ABD\'de şasırtıcı bir şekilde büyük bir gişe başarısına imza atan Paranormal Activity, bir miktar gecikmeli de olsa Türk halkını korkutmak üzere pusuda bekliyor. 15 Bin dolarlık minik bir bütçeyle çekilen film, büyük görsel efektlerden ve ses gümbürtülerine yaslanan tuzak görüntülerden uzak durarak birçok izleyiciyi ürkütmeyi başardı. Gösterildiği ülkelerde fenomene dönüşen, gençlerin evlerinde korku partileri vererek tekrar tekrar izlediği film Türkiye macerasına bu ay başlayacak. Çok küçük bir parayla çekildiği için yapımcı ve yönetmenine büyük paralar kazandıran yapım, bir korku filminin başarısının illa ki görsel efektlerle sağlanamayacağını kanıtlar nitelikte küçük ve karanlık bir yapım.

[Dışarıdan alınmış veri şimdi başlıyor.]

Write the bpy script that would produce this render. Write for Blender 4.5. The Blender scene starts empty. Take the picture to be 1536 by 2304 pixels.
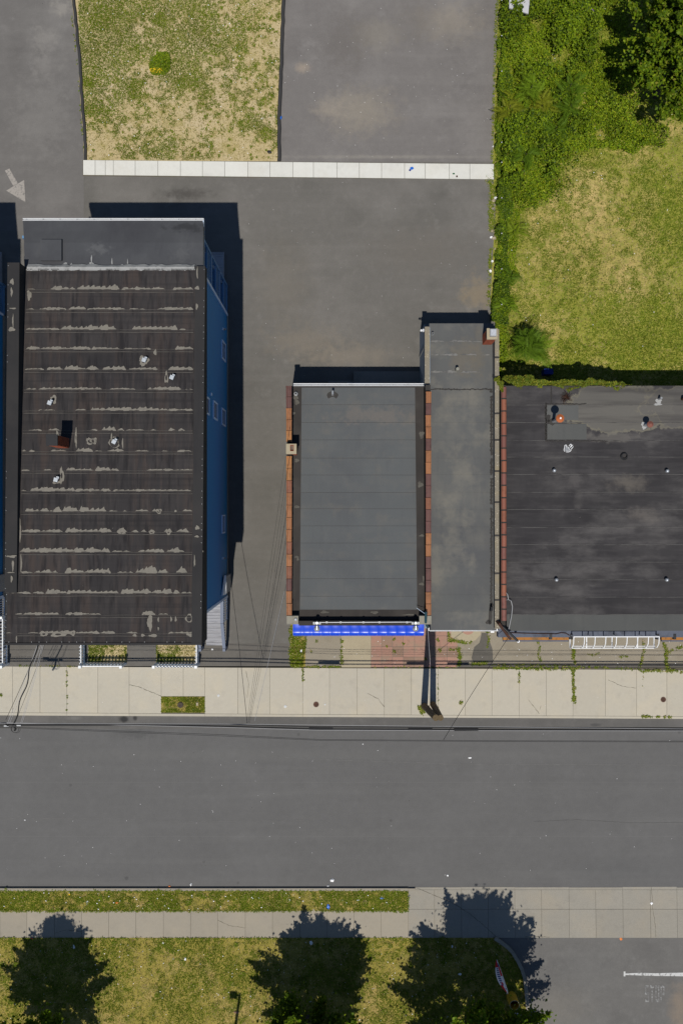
import bpy, math, random
import numpy as np
from mathutils import Vector
R = math.radians
rnd = random.Random(7)
rng = np.random.default_rng(11)
SC = bpy.context.scene
COL = SC.collection

# ------------------------------------------------------------------ camera, sky, sun, exposure
H = 50.0                                   # flying height of the drone, metres
cam_d = bpy.data.cameras.new("camera")
cam = bpy.data.objects.new("camera", cam_d)
COL.objects.link(cam)
cam.location = (0, 0, H)
cam.rotation_euler = (0, 0, 0)
cam_d.sensor_fit = 'VERTICAL'
cam_d.sensor_height = 36.0
cam_d.lens = 36.0 * H / 57.6
cam_d.clip_end = 2000
SC.camera = cam

SUN_DIR = Vector((-0.058, -0.430, 1.0)).normalized()      # towards the sun
sun_el = math.asin(SUN_DIR.z)
sun_az = math.atan2(SUN_DIR.x, SUN_DIR.y)                 # clockwise from +Y
world = bpy.data.worlds.new("World")
SC.world = world
world.use_nodes = True
wn = world.node_tree.nodes
wl = world.node_tree.links
wn.clear()
w_out = wn.new('ShaderNodeOutputWorld')
w_bg = wn.new('ShaderNodeBackground')
w_sky = wn.new('ShaderNodeTexSky')
w_sky.sky_type = 'NISHITA'
w_sky.sun_disc = False
w_sky.sun_elevation = sun_el
w_sky.sun_rotation = sun_az
w_sky.ozone_density = 5.0
w_sky.dust_density = 0.3
w_bg.inputs['Strength'].default_value = 0.062
wl.new(w_sky.outputs[0], w_bg.inputs['Color'])
wl.new(w_bg.outputs[0], w_out.inputs['Surface'])

sun_d = bpy.data.lights.new("sun", 'SUN')
sun_d.energy = 4.0
sun_d.angle = R(0.5)
sun_d.color = (1.0, 0.955, 0.88)
sun = bpy.data.objects.new("sun", sun_d)
sun.rotation_euler = SUN_DIR.to_track_quat('Z', 'Y').to_euler()
sun.location = SUN_DIR * 80
COL.objects.link(sun)

SC.view_settings.view_transform = 'Standard'
SC.view_settings.look = 'None'
SC.view_settings.exposure = 0.0
SC.view_settings.gamma = 1.0
SC.view_settings.use_curve_mapping = False


# ------------------------------------------------------------------ measuring: survey pixel -> metres at a height
def W(px, py, z=0.0):
    k = (H - z) / H / 40.0
    return ((px - 768.0) * k, (1152.0 - py) * k, z)

def X(px, z=0.0): return (px - 768.0) / 40.0 * (H - z) / H
def Y(py, z=0.0): return (1152.0 - py) / 40.0 * (H - z) / H


# ------------------------------------------------------------------ materials
def lin(c):
    c = c / 255.0
    return c / 12.92 if c <= 0.04045 else ((c + 0.055) / 1.055) ** 2.4

def S(r, g, b, k=0.80):
    """albedo of a surface read as this tone in full sun"""
    return (lin(r) * k, lin(g) * k, lin(b) * k, 1.0)

class NT:
    def __init__(s, m):
        s.t = m.node_tree; s.n = s.t.nodes; s.l = s.t.links
        s.pos = None
    def new(s, t, **kw):
        n = s.n.new(t)
        for k, v in kw.items(): setattr(n, k, v)
        return n
    def link(s, a, b): s.l.new(a, b)
    def P(s):
        if s.pos is None:
            s.pos = s.new('ShaderNodeNewGeometry').outputs['Position']
        return s.pos
    def math(s, op, a, b=None, clamp=False):
        n = s.new('ShaderNodeMath', operation=op); n.use_clamp = clamp
        for i, v in enumerate((a, b)):
            if v is None: continue
            if isinstance(v, (int, float)): n.inputs[i].default_value = v
            else: s.link(v, n.inputs[i])
        return n.outputs[0]
    def remap(s, v, lo, hi, t0=0.0, t1=1.0, smooth=False):
        n = s.new('ShaderNodeMapRange')
        if smooth: n.interpolation_type = 'SMOOTHSTEP'
        s.link(v, n.inputs[0])
        for i, q in zip((1, 2, 3, 4), (lo, hi, t0, t1)): n.inputs[i].default_value = q
        return n.outputs[0]
    def vec(s, sc=(1, 1, 1), off=(0, 0, 0)):
        n = s.new('ShaderNodeMapping')
        s.link(s.P(), n.inputs['Vector'])
        n.inputs['Scale'].default_value = sc
        n.inputs['Location'].default_value = off
        return n.outputs[0]
    def noise(s, scale, detail=4, rough=0.55, stretch=(1, 1, 1), dist=0.0, off=(0, 0, 0)):
        n = s.new('ShaderNodeTexNoise')
        s.link(s.vec(stretch, off), n.inputs['Vector'])
        n.inputs['Scale'].default_value = scale
        n.inputs['Detail'].default_value = detail
        n.inputs['Roughness'].default_value = rough
        n.inputs['Distortion'].default_value = dist
        return n.outputs['Fac']
    def mix(s, fac, a, b, blend='MIX'):
        n = s.new('ShaderNodeMix', data_type='RGBA', blend_type=blend)
        n.clamp_factor = True
        if isinstance(fac, (int, float)): n.inputs[0].default_value = fac
        else: s.link(fac, n.inputs[0])
        for i, v in ((6, a), (7, b)):
            if isinstance(v, tuple): n.inputs[i].default_value = v
            else: s.link(v, n.inputs[i])
        return n.outputs[2]

MATS = {}
def M(name, base, layers=(), rough=0.9, bump=None, metal=0.0, vary=0.0, attr=False, spec=0.3, coat=0.0, trans=0.0):
    m = bpy.data.materials.new(name); m.use_nodes = True
    t = NT(m)
    bs = t.n['Principled BSDF']
    bs.inputs['Roughness'].default_value = rough
    bs.inputs['Metallic'].default_value = metal
    bs.inputs['Specular IOR Level'].default_value = spec
    bs.inputs['Coat Weight'].default_value = coat
    bs.inputs['Coat Roughness'].default_value = 0.12
    if attr:
        a = t.new('ShaderNodeAttribute', attribute_name='Col')
        c = a.outputs['Color']
    else:
        c = base
    for L in layers:
        k = L[0]
        if k == 'n':      # noise patches: scale, lo, hi, colour, amount, opts
            _, sc, lo, hi, colr, amt, o = (*L, {})[:7]
            f = t.noise(sc, o.get('detail', 4), o.get('rough', 0.55), o.get('stretch', (1, 1, 1)), o.get('dist', 0.0), o.get('off', (rnd.random() * 50, rnd.random() * 50, 0)))
            f = t.remap(f, lo, hi, 0.0, amt)
            c = t.mix(f, c, colr)
        elif k == 'm':    # brightness modulation: scale, spread
            _, sc, sp, o = (*L, {})[:4]
            f = t.noise(sc, o.get('detail', 3), o.get('rough', 0.6), o.get('stretch', (1, 1, 1)), 0.0, (rnd.random() * 50, rnd.random() * 50, 0))
            f = t.remap(f, 0.25, 0.75, 1.0 - sp, 1.0 + sp)
            g = t.new('ShaderNodeCombineXYZ')
            for i in range(3): t.link(f, g.inputs[i])
            c = t.mix(1.0, c, g.outputs[0], 'MULTIPLY')
        elif k == 'b':    # a stain with a place: (cx, cy, rx, ry) metres, colour, amount, edge, ragged
            _, (cx, cy, rx, ry), colr, amt, edge, rag = L[:6]
            o = L[6] if len(L) > 6 else {}
            v = t.vec((1 / rx, 1 / ry, 0), (-cx / rx, -cy / ry, 0))
            ln = t.new('ShaderNodeVectorMath', operation='LENGTH'); t.link(v, ln.inputs[0])
            nz = t.noise(o.get('sc', 1.7), 8, 0.66)
            d = t.math('ADD', ln.outputs['Value'], t.math('MULTIPLY', t.math('SUBTRACT', nz, 0.5), rag * 4.2))
            f = t.remap(d, 1.0 - edge, 1.0 + edge * 0.3, amt, 0.0, True)
            c = t.mix(f, c, colr)
            if o.get('rim'):
                r_ = t.math('SUBTRACT', 1.0, t.math('MULTIPLY', t.math('ABSOLUTE', t.math('SUBTRACT', d, 0.93)), 16.0), True)
                c = t.mix(t.math('MULTIPLY', r_, 0.55), c, o['rim'])
        elif k == 'v':    # specks: scale, size, colour, amount
            _, sc, size, colr, amt = L[:5]
            n = t.new('ShaderNodeTexVoronoi'); n.inputs['Scale'].default_value = sc
            t.link(t.vec((1, 1, 1), (rnd.random() * 9, rnd.random() * 9, 0)), n.inputs['Vector'])
            f = t.remap(n.outputs['Distance'], size * 0.6, size, amt, 0.0)
            if len(L) > 5:
                g = t.new('ShaderNodeSeparateColor'); t.link(n.outputs['Color'], g.inputs[0])
                f = t.math('MULTIPLY', f, t.math('GREATER_THAN', g.outputs[0], L[5]))
            c = t.mix(f, c, colr)
        elif k == 'l':    # parallel lines along x or y: axis, period, width(0-1), colour, amount
            _, ax, per, wd, colr, amt = L[:6]
            sp = t.new('ShaderNodeSeparateXYZ'); t.link(t.P(), sp.inputs[0])
            q = t.math('FRACT', t.math('DIVIDE', sp.outputs['XYZ'.index(ax)], per))
            f = t.math('MULTIPLY', t.math('LESS_THAN', q, wd), amt)
            c = t.mix(f, c, colr)
    if vary:
        oi = t.new('ShaderNodeObjectInfo')
        f = t.remap(oi.outputs['Random'], 0, 1, 1 - vary, 1 + vary)
        g = t.new('ShaderNodeCombineXYZ')
        for i in range(3): t.link(f, g.inputs[i])
        c = t.mix(1.0, c, g.outputs[0], 'MULTIPLY')
    if isinstance(c, tuple): bs.inputs['Base Color'].default_value = c
    else: t.link(c, bs.inputs['Base Color'])
    if bump:
        b = t.new('ShaderNodeBump')
        b.inputs['Strength'].default_value = bump[1]
        b.inputs['Distance'].default_value = bump[2] if len(bump) > 2 else 0.02
        t.link(t.noise(bump[0], 4, 0.6, bump[3] if len(bump) > 3 else (1, 1, 1)), b.inputs['Height'])
        t.link(b.outputs[0], bs.inputs['Normal'])
    if trans:
        tr = t.new('ShaderNodeBsdfTranslucent')
        if isinstance(c, tuple): tr.inputs[0].default_value = c
        else: t.link(c, tr.inputs[0])
        mx = t.new('ShaderNodeMixShader'); mx.inputs[0].default_value = trans
        t.link(bs.outputs[0], mx.inputs[1]); t.link(tr.outputs[0], mx.inputs[2])
        t.link(mx.outputs[0], t.n['Material Output'].inputs['Surface'])
    MATS[name] = m
    return m

def px_blob(x, y, rx, ry, z=0.0):
    k = (H - z) / H / 40
    return (X(x, z), Y(y, z), rx * k, ry * k)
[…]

Tüm tek tanrılı dinlerde bahsi geçen ve insanların çekinerek bahsettiği cinleri merkezine alan film, hareketli kamera görüntüleri nedeniyle hayli gerçekçi görünüyor. Beraber yaşayan genç bir çiftin başına musallat olan cinin giderek artan şiddetine, çiftin evlerine yerleştirdikleri kamera vasıtasıyla canlı canlı tanık oluyoruz. Önceleri bir oyun gibi başlayan ve ikilinin gülüp eğlendigi bu olay bir süre sonra çiftin fiziksel saldırılara maruz kalmasıyla bir kabusa dönüşüyor. Asıl ilginç olansa ABD gibi bağnazlığın tavan yaptığı bir ülkede çiftin böyle bir yaratığın saldırısına maruz kalmasına rağmen ısrarla dinsel yardım almamakta direnmesi. Hatta öyleki çift bir rahip ya da klise yardımı almaktansa, paranormal vakalarda uzman bir doktora görünüyor ve bu işten sıyrılmaya çalışıyor. Filmde yer yer mantık hataları olmakla beraber özellikle çiftin odalarına yerleştirdikleri kamera görüntüleriyle tırmanan görsellik bütün boşlukları örterek bizi korkutmayı başarıyor. Filmdeki sürprizleri ele vermemek adına bunlardan bahsetmemek yerinde olur ama filmin son 15-20 dakikası gerçekten ürkültücü. Tabi birde şöyle bir sorunumuz var;filmin dünya genelindeki ülkeler için yaptığı tuhaf bir kurgulama mantığı var. ABD\'deki kopyalarında farkli bir son, Avrupa kopyalarında eklenmiş kısımlar derken, Türkiye sinemalarındaki versiyonunda yine farklı bir sonla gösterime girecek. Kulağımıza gelenlere göre korsan olarak sağda solda satılan baskılarında filmin bazı ham hallerinin gösterildiği ve sonunun sinemadakinden daha uzun olduğu söyleniyor. Lakin şunu söylemekte fayda var; uzun görüntülere ulaşılan korsan baskısına rağmen bu deneyimi yönetmen kurgusuyla sinemada daha kısa ama daha etkili şekilde izleyin. Bir filmin yapım aşamasında atılan, beğenilmeyen kısımlarının filme haksızlık yapılarak yapıştırılıp pisayaya sunulması ona yapılan büyük saygısızlık aslında. Ama insan şunu sormadan edemiyor; peki ama neden bazı ülkelerde filmin sonu değişiklik gösteriyor? Belki ilerde tüm sorulara yetkili ağızlardan bir cevap alırız.
Son derece küçük bir bütçeyle, tamamı bir evin içinde, iki üç oyuncuyla çekilen bu yarı bağımsız film belki Türkiye\'de korku filmi çektiğini iddia eden yerli yönetmenlerimize de bir ders olur. Berbat animasyon hileleri, kötü efektler ve yetersiz oyunculuklarla dolu bir dolu Türk geriliminin, böyle filmlere bakarak ders çıkarması hayli yerinde olur. Paranormal olaylara ilgi duyan, gideyim de şöyle güzel güzel gerileyim diyenler, mikro bir bütçeyle nasıl film çekilir diyenler haydi hepiniz sinemalara. İyi seyirler.